Novel Experiment Reveals Interactions Between Superconductivity and Magnetism

Jan 14, 2008 09:32 GMT  ·  By

Superconducting materials levitating into strong magnetic field probably stand for the first image to come to mind when mentioning superconductivity and magnetism. No wonder! In all likelihood, it is the effect that has the longest list of possible applications.

The superconductivity phenomenon involves cooling materials to critical temperatures, when their electrical resistance drops nearly to zero. It was first discovered almost a century ago, during an experiment which used mercury cooled to extremely low temperatures, in order to observe its behavior when an electrical current was being applied. The levitating effect, or the Meisser effect, involves deploying a superconductive material into a magnetic field. The interaction between the magnetic field and the material determines the induction of a series of rotating electric currents in the former, which, in turn, generates a second magnetic field.

The interactions between the two separate magnetic fields cause the superconducting object to levitate. The phenomenon was first described in a model by Alexei Abrikosov and Vitaly Ginsburg, who eventually were awarded the Nobel prize for physics in 2003. Their model shows that the magnetic field generates so-called 'vortices' in the superconducting material, which are confined in tubes of magnetic fluxes.

However, the phenomenon is restricted to a certain class of superconductors. Superconducting materials, as the alloys of CeCoIn5 with transition temperatures of only 2.3 Kelvin, do not share the same characteristics like the Abrikosov-Ginzburg-Landau model. The results were published as a consequence of a new experiment led by Morten Ring Eskildsen from the University of Notre Dame, which involved neutrons scattering techniques.

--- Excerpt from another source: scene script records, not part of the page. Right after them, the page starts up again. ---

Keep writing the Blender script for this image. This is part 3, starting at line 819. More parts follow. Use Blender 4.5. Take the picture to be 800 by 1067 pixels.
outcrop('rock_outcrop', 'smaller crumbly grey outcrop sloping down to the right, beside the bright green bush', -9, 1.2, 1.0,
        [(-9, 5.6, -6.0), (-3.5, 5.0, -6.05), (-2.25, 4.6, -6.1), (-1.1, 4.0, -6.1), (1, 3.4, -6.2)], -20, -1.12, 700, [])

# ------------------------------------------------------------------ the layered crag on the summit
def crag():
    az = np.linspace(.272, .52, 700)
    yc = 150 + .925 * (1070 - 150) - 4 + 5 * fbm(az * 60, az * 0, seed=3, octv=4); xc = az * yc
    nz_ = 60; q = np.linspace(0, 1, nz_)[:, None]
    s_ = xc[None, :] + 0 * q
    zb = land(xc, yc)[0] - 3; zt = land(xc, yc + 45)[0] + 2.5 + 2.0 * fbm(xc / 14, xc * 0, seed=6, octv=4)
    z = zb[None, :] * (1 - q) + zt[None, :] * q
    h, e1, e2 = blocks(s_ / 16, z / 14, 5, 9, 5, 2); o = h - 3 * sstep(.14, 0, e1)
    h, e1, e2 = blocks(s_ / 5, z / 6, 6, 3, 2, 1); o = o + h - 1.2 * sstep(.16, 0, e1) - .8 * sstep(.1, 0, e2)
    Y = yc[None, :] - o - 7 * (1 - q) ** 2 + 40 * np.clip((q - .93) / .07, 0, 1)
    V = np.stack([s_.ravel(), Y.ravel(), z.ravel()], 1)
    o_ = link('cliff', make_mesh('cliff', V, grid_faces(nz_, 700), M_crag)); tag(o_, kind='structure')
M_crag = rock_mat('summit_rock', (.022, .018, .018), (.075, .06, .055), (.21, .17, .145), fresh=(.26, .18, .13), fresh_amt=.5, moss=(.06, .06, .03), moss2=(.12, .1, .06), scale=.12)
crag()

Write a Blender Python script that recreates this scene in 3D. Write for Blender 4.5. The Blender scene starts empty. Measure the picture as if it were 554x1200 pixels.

Although Eskildsen's experiment poses no technological applications due to the extremely low transition temperatures (2.3 Kelvin), he proved that the CeCoIn5 alloy behaves much in the same way as the ceramic materials which have high transition temperatures. Such materials require temperatures of only 140 Kelvin to become superconductors and may have future use for a broad range of applications as the electric power transmission, magnetically levitating vehicles or high speed communication.